Visually, Luhrmann's film is a far cry from Shakespeare's 1600s Elizabethan Era and the original play's setting of Verona, Italy. Instead, it is set in a booming city with high-rise buildings that seems a lot like Miami, but is called Verona Beach. Regardless of who starts the fighting in the opening scene, the point of the scene is the same in both Shakespeare's and Luhrmann's versions. It shows that these two sides, who act a lot like gangs, are at war with each other, and that this ancient grudge between Lord Montague and Lord Capulet has been passed down to this younger generation.
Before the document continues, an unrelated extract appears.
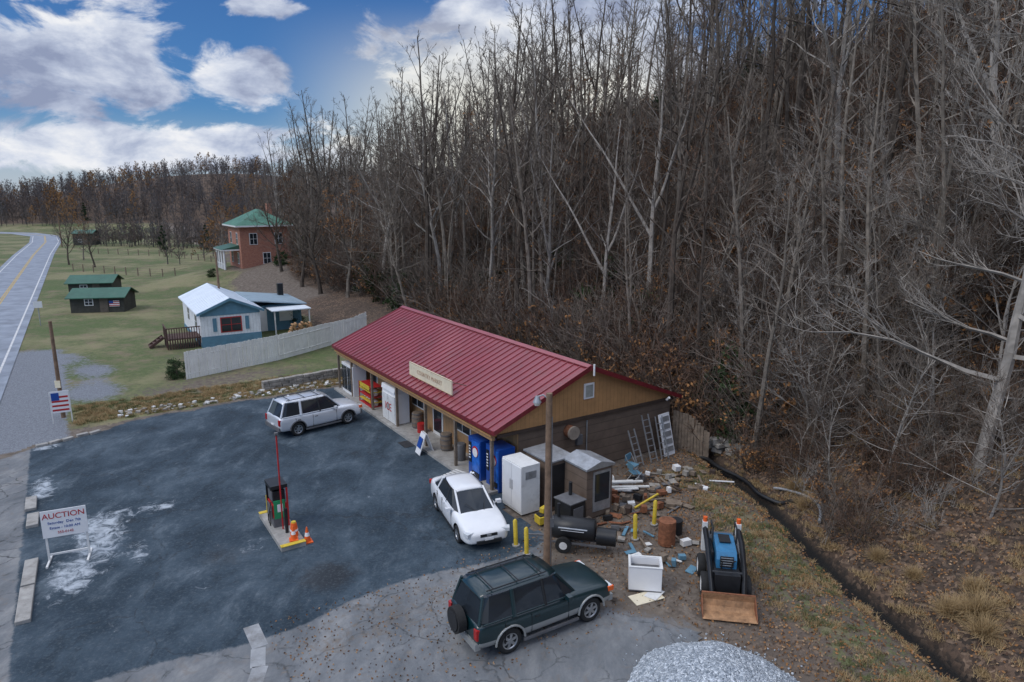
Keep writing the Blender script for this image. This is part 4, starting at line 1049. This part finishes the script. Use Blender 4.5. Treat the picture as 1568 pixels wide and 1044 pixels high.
def place(me,x,y,s,yaw,tilt=0,name='bare_tree'):
    o=bpy.data.objects.new(name,me); COL.objects.link(o); o.location=(x,y,TH(x,y)); o.scale=(s,s,s); o.rotation_euler=(tilt,0,yaw)
yard=tree(51,10,.22,.25,.36,16,7,5,fork=2,wander=.1,tr=.013).mesh('yard',[barkd,twm]); yard2=tree(52,11,.2,.25,.34,18,7,5,leaves=.25,fork=1,wander=.12,tr=.013).mesh('yard2',[bark,twr,dead])
for (mm,x,y,s,yw) in((yard,-79,122,.85,.3),(yard,-72,118,.75,2),(yard2,-82,131,.7,1),(yard,-31,92,1.1,1),(yard2,-27.5,90,1.15,4),(yard,-26,84,1.2,5),(yard2,-52,124,1,2),(yard,-22,78,1.25,2.2),(yard2,-18,74,1.1,.2),(yard,-42,119,1.2,.5)): place(mm,x,y,s,yw)
edge=tree(53,17,.22,.35,.27,20,7,5,fork=2,wander=.1,tr=.012).mesh('edge',[barkp,twm]); edge2=tree(54,16,.18,.3,.3,22,7,5,fork=1,lean=.2,wander=.09,tr=.012).mesh('edge2',[bark,twm])
for (mm,x,y,s,yw,t) in((edge,-13.5,72,1.05,.3,.05),(edge2,-11,66,1,2,-.1),(edge,-6.5,62,1.1,3,.06),(edge2,-9,60.5,.85,4,.15),(edge2,-16,80,1.1,1,.1),(edge,-2,56,1.05,5,.02),(edge2,2.5,50,1,2.5,-.04),(edge2,12,42,.9,.4,.06)): place(mm,x,y,s,yw,t)
big=tree(61,15,.24,.18,.42,20,9,6,fork=2,wander=.12,tr=.008,bw=.28,lowang=.15,droop=.02).mesh('big',[barkp,twp]); big2=tree(62,12,.12,.2,.4,20,9,6,wander=.12,tr=.007,bw=.28,lowang=.3).mesh('big2',[bark,twp])
slim=tree(63,11,.07,.2,.24,22,6,4,wander=.07,tr=.007,lean=.1).mesh('slim',[bark,twp])
brushy=tree(64,6.5,.06,.08,.5,22,8,5,wander=.14,tr=.0065,bw=.32,lowang=.25,fork=2).mesh('brushy',[barkp,twm])
for (mm,x,y,s,yw,t) in((big,16.4,22.5,1,.6,0),(big2,19,27,1.1,2,0),(big2,16.5,29,.9,3.5,.1),(big,23,33,1,2.4,0),(slim,12.6,27.5,.8,0,.05),(slim,13.6,31,1,2,-.1),(slim,15,26,.8,1,.1),(slim,17.5,31.5,1.1,3,.05),(slim,11.8,31.5,.7,4,.1),(slim,19,30,1.1,5,.1),(slim,13,35,1.1,5,-.05),(big2,14.5,38,1,1,.05),
    (brushy,14.2,24,.9,0,0),(brushy,16.5,25.5,1.1,2,.1),(brushy,15.5,20.5,.8,4,0),(brushy,18,24,1.2,1,0),(brushy,13.2,29,1,3,0),(brushy,17.5,28,1.2,5,0),(brushy,20.5,26,1.2,.4,0),(brushy,15.6,32,1.1,2.6,0),(brushy,19.5,32,1.3,4,0),(brushy,12.8,25.6,.7,1.3,0)): place(mm,x,y,s,yw,t)
def tuft(seed,n,h,mat):
    random.seed(seed); T=TM()
    for i in range(n):
        a=U(0,6.3); e=U(.35,1.45); d=Vector((math.cos(a)*math.cos(e),math.sin(a)*math.cos(e),math.sin(e))); p=Vector((random.gauss(0,.12),random.gauss(0,.12),-.02))
        pp=path(p,d,h*U(.6,1.1),4,.1,-.12); w=Vector((-d.y,d.x,0)).normalized()*.008; o=len(T.v)
        for q,c in enumerate(pp): T.v+=[c-w*(1-q*.2),c+w*(1-q*.2)]
        for q in range(4): T.f.append((o+2*q,o+2*q+1,o+2*q+3,o+2*q+2)); T.m.append(0)
    return T
straw=M('dry_grass',(.38,.27,.14),.9,.3,1.5,**S); gg=M('dull_green_grass',(.13,.14,.06),.9,.4,1.5,**S)
tf=tuft(71,700,.75,0).mesh('tf',[straw]); tg=tuft(72,110,.15,0).mesh('tg',[gg]); ts=tuft(73,120,.22,0).mesh('ts',[straw])
random.seed(5)
for (x,y,s) in((13.2,17.3,1.1),(12.6,17.6,.9),(12.1,20.6,.7),(12.6,19.4,.6),(11.4,24.6,.9),(11.6,26,.9),(12.5,22.5,.5),(14.0,16.2,.8),(11.4,28.2,.8),(12.9,16.6,.9),(13.6,18.1,.7)):
    o=bpy.data.objects.new('dry_grass_clump',tf); COL.objects.link(o); o.location=(x,y,TH(x,y)); o.scale=(s,s,s*.9); o.rotation_euler=(0,0,U(0,6))
it=[];it2=[]
for _ in range(9000):
    x=U(5,22); y=U(11,34); xp,yp=toL(x,y); d=xp-float(toe(yp))
    if d>-4 and d<-.9 and yp<-2 and vnoise(x,y,.6,5)>-.05:
        if R()<.6: (it if R()<.62 else it2).append((x,y,TH(x,y),U(0,6),U(.4,1.0),0))
    elif d>.3 and R()<.09 : it2.append((x,y,TH(x,y),U(0,6),U(.5,1.2),0))
    elif -1.1<d<.6 and yp<0 and R()<.5: it2.append((x,y,TH(x,y),U(0,6),U(.5,1.0),0)) if abs(d+.2)>.5 else None
for _ in range(1500):
    xp=U(-14,6); yp=U(20,24); x,y=W2(xp,yp); (it if R()<.5 else it2).append((x,y,TH(x,y),U(0,6),U(.5,1.2),0))
inst('grass_strip',tg,it); inst('dry_grass_tufts',ts,it2)
T=TM(); random.seed(8)
for _ in range(42000):
    x=U(.5,20); y=U(11,36); xp,yp=toL(x,y); d=xp-float(toe(yp))
    if xp<-1.5 or (yp>-.2 and xp<10.5): continue
    if xp<.2 and R()<.85: continue
    if d<-5 and R()<.6: continue
    if -.8<d<.35: continue
    T.leaf(Vector((x,y,max(TH(x,y),-.03)+.035)),U(.03,.055),random.choice([0,0,1,2]))
for _ in range(1500):
    xp,yp=U(-10,1),U(-9,-3.5); x,y=W2(xp,yp); T.leaf(Vector((x,y,.02)),U(.025,.045),random.choice([0,1,2]))
T.mesh('fl',[dead,M('tan_leaves',(.3,.2,.12),.9,.3,2,**S),M('brown_leaves',(.1,.06,.04),.9,.3,2,**S)])
o=bpy.data.objects.new('fallen_leaves',bpy.data.meshes['fl']); COL.objects.link(o)
v=B('bank_rubble',(0,0,0))
for _ in range(160):
    xp=U(-12,1); yp=20.3+U(-.2,1.0); x,y=W2(xp,yp); s=U(.06,.22); v.box((x,y,TH(x,y)+s*.3),(s,s*U(.7,1.3),s*.6),random.choice(['stone','white','conc']),rz=U(0,3),rx=U(-.3,.3))
v.done()

# ------------------------------------------------------------------ world
w=bpy.data.worlds.new('World'); scene.world=w; w.use_nodes=True; nt=w.node_tree
bg=nt.nodes['Background']
sundir=Vector((-.55,-.35,.75)).normalized()
sky=N(nt,'ShaderNodeTexSky'); sky.sky_type='NISHITA'; sky.sun_disc=False
sky.sun_elevation=math.asin(sundir.z); sky.sun_rotation=math.atan2(sundir.x,sundir.y)
sky.air_density=1.0; sky.dust_density=.6; sky.ozone_density=2.5
tc=N(nt,'ShaderNodeTexCoord'); sp=N(nt,'ShaderNodeSeparateXYZ'); nt.links.new(tc.outputs['Generated'],sp.inputs[0])
az=mth(nt,'ARCTAN2',sp.outputs[0],sp.outputs[1]); el=mth(nt,'ARCSINE',sp.outputs[2])
cmb=N(nt,'ShaderNodeCombineXYZ'); nt.links.new(az,cmb.inputs[0]); nt.links.new(mth(nt,'MULTIPLY',el,1.9),cmb.inputs[1])
fb1=noise_tex(nt,9,8,.62,cmb.outputs[0],.4); fb2=noise_tex(nt,11,7,.6,cmb.outputs[0],.2); fb3=noise_tex(nt,4,2,.5,cmb.outputs[0])
best=None
for (a,e,ra,re) in((-.56,.15,.17,.062),(-.36,.15,.075,.045),(-.50,.06,.33,.034),(.1,.17,.28,.20),(-.62,.24,.2,.03),(-.33,.235,.06,.018)):
    dx=mth(nt,'DIVIDE',mth(nt,'SUBTRACT',az,a),ra); dy=mth(nt,'DIVIDE',mth(nt,'SUBTRACT',el,e),re)
    f=mth(nt,'SUBTRACT',1,mth(nt,'SQRT',mth(nt,'ADD',mth(nt,'MULTIPLY',dx,dx),mth(nt,'MULTIPLY',dy,dy))))
    best=f if best is None else mth(nt,'MAXIMUM',best,f)
hi=mth(nt,'SUBTRACT',mth(nt,'MULTIPLY',sstep(nt,el,.33,.6),.6),.25)
hi2=mth(nt,'SUBTRACT',mth(nt,'MULTIPLY',sstep(nt,mth(nt,'ABSOLUTE',az),.7,1.2),.5),.45)
best=mth(nt,'MAXIMUM',best,mth(nt,'MAXIMUM',hi,hi2)); best=mth(nt,'MAXIMUM',best,-.6)
den=mth(nt,'ADD',best,mth(nt,'MULTIPLY',mth(nt,'SUBTRACT',fb1,.5),2.4))
msk=sstep(nt,den,-.02,.35)
cv=mth(nt,'ADD',fb2,mth(nt,'MULTIPLY',mth(nt,'SUBTRACT',fb3,.5),1.0))
cc=ramp(nt,cv,[(.34,(.28,.33,.48)),(.46,(.44,.50,.65)),(.58,(.66,.71,.82)),(.7,(.88,.89,.92))])
boost=mth(nt,'ADD',1,mth(nt,'MULTIPLY',sstep(nt,el,.32,.6),.9))  # clouds above the frame brightened to add fill light
vm=N(nt,'ShaderNodeVectorMath',operation='SCALE'); nt.links.new(cc,vm.inputs[0]); nt.links.new(boost,vm.inputs['Scale'])
skyc=mixc(nt,1.0,sky.outputs[0],(.10*.30,.10*.56,.10*.9),'MULTIPLY')
haze=sstep(nt,mth(nt,'ABSOLUTE',el),.12,.0)
skyc=mixc(nt,mth(nt,'MULTIPLY',haze,.6),skyc,(.66,.70,.78))
c=mixc(nt,msk,skyc,vm.outputs[0])
gl=mth(nt,'MULTIPLY',sstep(nt,mth(nt,'ABSOLUTE',mth(nt,'SUBTRACT',az,.02)),.38,.08),sstep(nt,mth(nt,'ABSOLUTE',el),.26,.1))
c=mixc(nt,mth(nt,'MULTIPLY',gl,.8),c,(.93,.9,.76))
nt.links.new(c,bg.inputs[0]); bg.inputs[1].default_value=1.0
sl=bpy.data.lights.new('fill_sun','SUN'); sl.energy=1.3; sl.angle=rad(30); sl.color=(1,.95,.88)  # soft light added from camera left for form; actual sun is behind the hill
so=bpy.data.objects.new('fill_sun',sl); COL.objects.link(so); so.rotation_euler=(-sundir).to_track_quat('-Z','Y').to_euler()

cam=bpy.data.cameras.new('camera'); co=bpy.data.objects.new('camera',cam); COL.objects.link(co)
cam.lens=24; cam.sensor_width=36; cam.clip_end=6000; cam.clip_start=.1
co.location=(0,0,12); co.rotation_euler=(rad(90-12),0,0); scene.camera=co
scene.view_settings.view_transform='Standard'; scene.view_settings.look='None'; scene.view_settings.exposure=0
Though Luhrmann drastically changed the opening scene along with many others, he does stay true to certain lines, such as the famous thumb-biting line, and he also has the actors say the word 'swords' rather than changing it to guns as a way of preserving pieces of the script. He also has the actors speak in the Elizabethan language from the original script, showing his respect for Shakespeare, yet his desire to revamp it and make it edgy, ultra-modern, and relevant. Luhrmann still holds onto the messages of love over violence, the power of grudges and revenge, and the need for forgiveness and peace.

Some may appreciate his adaptation for its innovation and creativity, while others may find it too drastically different with its jarring camera movements, loud contemporary music, and flashy scenes. People who dislike it may prefer a softer film version that sticks closer to the script, the time period, staging, and costumes.

Comparing Anne Frank Plays

The Diary of a Young Girl by Anne Frank is a famous journal that belonged to a Jewish girl who died in the Holocaust during World War II (WWII). Her diary was converted into a play in 1955 and an Oscar-winning film in 1959 by Frances Goodrich and Albert Hackett. Goodrich and Hackett's play and film versions were exactly what audiences wanted at that time: a feel-good approach to Anne Frank's heart-wrenching experiences as a young teen hiding from the Nazis.